Lithium iron phosphate cathode supported solid lithium batteries with dual composite solid electrolytes enabling high energy density and stable cyclability

In this research, we present a report on the fabrication of a Lithium iron phosphate (LFP) cathode using hierarchically structured composite electrolytes. The fabrication steps are rationally designed to involve different coating sequences, considering the requirements for the electrode/electrolyte interfaces. Two layers of composite solid electrolyte, consisting of poly(propylene carbonate) (PPC) + lithium bis (trifluoromethanesulfonyl)imide (LiTFSI) salt and poly(ethylene oxide) (PEO) + LiTFSI + Li7La3Zr2O12 (LLZTO), are employed as hierarchical structured composite electrolytes on the LFP cathode. Experimental results indicate that the optimal combination consists of a thinner PPC + LITFSI layer on the LFP cathode and a thicker PEO + LiTFSI + LLZTO facing Li metal. The Li-metal batteries, equipped with LFP supported hierarchical electrolytes exhibited an ultra-high specific capacity (~155 mAh g−1).

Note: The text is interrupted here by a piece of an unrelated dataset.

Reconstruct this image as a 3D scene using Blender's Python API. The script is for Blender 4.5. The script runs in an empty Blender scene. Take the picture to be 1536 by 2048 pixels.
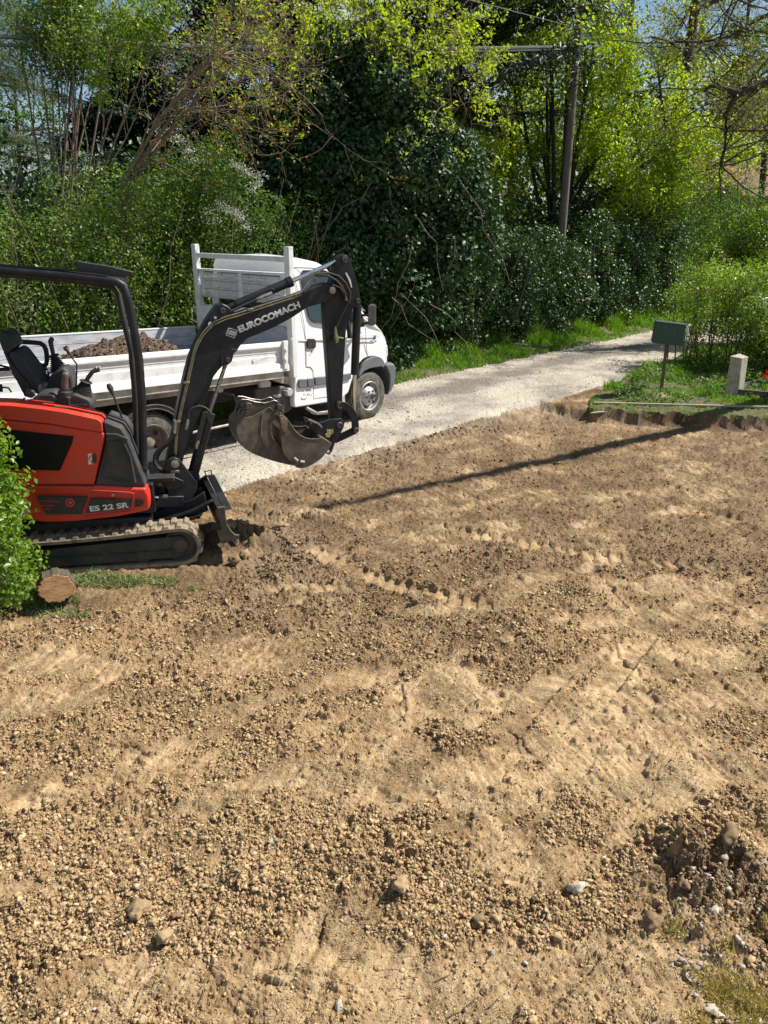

Additionally, they demonstrated electrode polarization in the reduced form of −0.15 V, and an excellent cyclic stability with the retention capacity of 87.6 % even in 200 cycles. The ionic conductivity of the dual-layer electrolytes is achieved as high as 1.63–2.60 × 10−4 S cm−1 at ambient temperature. The impressive cycling performance demonstrated in this study is primarily attributed to the significance of the coating sequence in the design of dual composite solid electrolytes. The PPC + LiTFSI composite layer appears to function as a flexible filler on the LFP side. On the other hand, the PEO + LiTFSI + LLZTO composite layer, which faces the Li metal anode, not only provides excellent ionic conductivity but also serves as a barrier against the mechanical stress by the formation of Li-dendrite. The dual-layer electrolyte configuration, as demonstrated in this work, can be engineered to enable high energy density and stable cyclability of Li-metal batteries.